§ **TASK DIRECTIONS**: Reproduce exactly, with no pictures, each line from the opening of the material down through the line containing "d, .08, .02).build('ceiling_lamp', M['lamp'], bld)".

--- Start of RECORDED INFORMATION ---

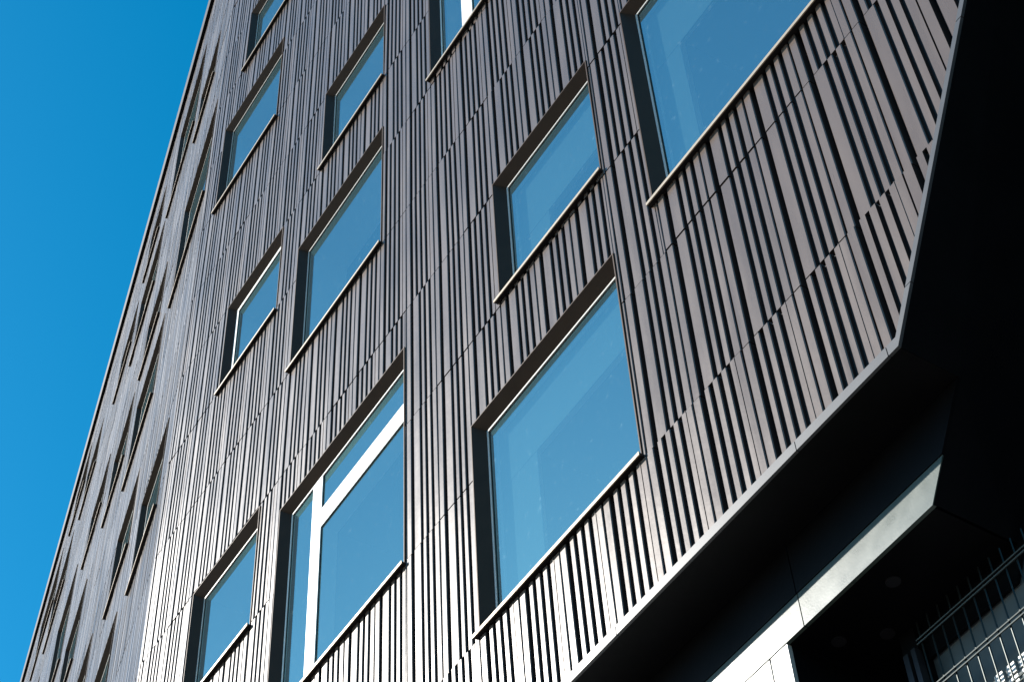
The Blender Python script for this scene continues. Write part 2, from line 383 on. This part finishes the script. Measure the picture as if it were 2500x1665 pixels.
# recessed ceiling lamps, unlit
def disc(F, u, z, d, r, h, n=20):
    mb = MB(F)
    ring = [(u+r*math.cos(2*math.pi*i/n), d+r*math.sin(2*math.pi*i/n)) for i in range(n)]
    mb.poly([(x, z-h, y) for x, y in ring])
    for i in range(n):
        p, q = ring[i], ring[(i+1) % n]
        mb.poly([(p[0], z, p[1]), (q[0], z, q[1]), (q[0], z-h, q[1]), (p[0], z-h, p[1])])
    return mb
for (u, d) in ((10.30, 1.25), (9.95, 1.62), (9.3, 1.15)):
    disc(FA, u, 12.47, d, .08, .02).build('ceiling_lamp', M['lamp'], bld)

# ---------------------------------------------------------------- fence in the opening
fen = bpy.data.objects.new('wire_mesh_fence', None); C.objects.link(fen)
fen.location = ROOT_LOC; fen.rotation_euler = (0, 0, ROOT_ROT)
tag(fen, 'welded wire mesh fence with double horizontal wires closing the dark opening at the lower right', 'fence')
def rod(mb, p, q, r, n=6):
    p, q = Vector(p), Vector(q); d = (q-p).normalized()
    x = d.orthogonal().normalized(); y = d.cross(x)
    a = [p+x*r*math.cos(2*math.pi*i/n)+y*r*math.sin(2*math.pi*i/n) for i in range(n)]
    b = [v+(q-p) for v in a]; i0 = len(mb.v); mb.v += [tuple(v) for v in a+b]
    for i in range(n): mb.f.append((i0+i, i0+(i+1) % n, i0+n+(i+1) % n, i0+n+i)); mb.t.append(1)
    mb.f.append(tuple(i0+n+i for i in range(n))); mb.t.append(1)
FD = 1.71
w = MB(FA); u0 = 9.458+.1587
us_ = [u0 - .1587*i for i in range(0, 75)]
for u in us_: rod(w, FA(u, GZ, FD), FA(u, 12.4, FD), .010*S)
zz = 12.175
while zz > GZ:
    for dz in (0, -.05): 
        for dd in (.02,): rod(w, FA(9.66, zz+dz, FD-dd), FA(-2.3, zz+dz, FD-dd), .012*S)
    zz -= .622
w.build('mesh_panel', M['wire'], fen)
for (a, b) in ((9.80, 9.87), (9.69, 9.75)):
    p_ = MB(FA); p_.box(a, b, GZ, 12.10, FD-.05, FD+.05); o_ = p_.build('post', M['lamp'], fen); bevel(o_, .004)

# ---------------------------------------------------------------- ground
gm = MB(lambda x, y, z: (x, y, z)); gm.poly([(-1500, -1500, 0), (1500, -1500, 0), (1500, 1500, 0), (-1500, 1500, 0)])
go = gm.build('ground', M['asphalt']); tag(go, kind='structure')
pv = MB(FA); pv.box(-30, 90, GZ, GZ+.24, -9.2, 6)
po = pv.build('pavement', M['paving']); po.location = ROOT_LOC; po.rotation_euler = (0, 0, ROOT_ROT); tag(po, kind='structure')

# ---------------------------------------------------------------- light
KU, KZ = 1.17, .96       # run of the light across and down the front wall per unit of depth
_d = Vector((KU*math.sin(AZA)-NA[0], KU*math.cos(AZA)-NA[1], KZ)).normalized()
EL, AZ = math.asin(_d.z), math.atan2(_d.x, _d.y)
sd = Vector((math.sin(AZ)*math.cos(EL), math.cos(AZ)*math.cos(EL), math.sin(EL)))
sun_d = bpy.data.lights.new('sun', 'SUN'); sun_d.energy = 5.0; sun_d.angle = math.radians(.5); sun_d.color = (1, .95, .87)
sun = bpy.data.objects.new('sun', sun_d); C.objects.link(sun); sun.rotation_euler = sd.to_track_quat('Z', 'Y').to_euler()
sun.location = (0, 0, 60)
wd = bpy.data.worlds.new('World'); bpy.context.scene.world = wd; wd.use_nodes = True
nt = wd.node_tree; bg = nt.nodes['Background']
sky = nt.nodes.new('ShaderNodeTexSky'); sky.sky_type = 'NISHITA'; sky.sun_disc = False
sky.sun_elevation = EL; sky.sun_rotation = AZ; sky.air_density = 1.0; sky.dust_density = .3; sky.ozone_density = 3.0
hs = nt.nodes.new('ShaderNodeHueSaturation'); hs.inputs['Saturation'].default_value = 1.42; hs.inputs['Hue'].default_value = .48; hs.inputs['Value'].default_value = .82
nt.links.new(sky.outputs[0], hs.inputs['Color']); nt.links.new(hs.outputs[0], bg.inputs['Color']); bg.inputs['Strength'].default_value = .15
sc = bpy.context.scene
sc.view_settings.view_transform = 'Standard'; sc.view_settings.look = 'None'; sc.view_settings.exposure = .68; sc.view_settings.gamma = 1
sc.render.resolution_x = 1024; sc.render.resolution_y = 681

--- End of RECORDED INFORMATION ---

§ **WRITTEN ANSWER**:
The Blender Python script for this scene continues. Write part 2, from line 383 on. This part finishes the script. Measure the picture as if it were 2500x1665 pixels.
# recessed ceiling lamps, unlit
def disc(F, u, z, d, r, h, n=20):
    mb = MB(F)
    ring = [(u+r*math.cos(2*math.pi*i/n), d+r*math.sin(2*math.pi*i/n)) for i in range(n)]
    mb.poly([(x, z-h, y) for x, y in ring])
    for i in range(n):
        p, q = ring[i], ring[(i+1) % n]
        mb.poly([(p[0], z, p[1]), (q[0], z, q[1]), (q[0], z-h, q[1]), (p[0], z-h, p[1])])
    return mb
for (u, d) in ((10.30, 1.25), (9.95, 1.62), (9.3, 1.15)):
    disc(FA, u, 12.47, d, .08, .02).build('ceiling_lamp', M['lamp'], bld)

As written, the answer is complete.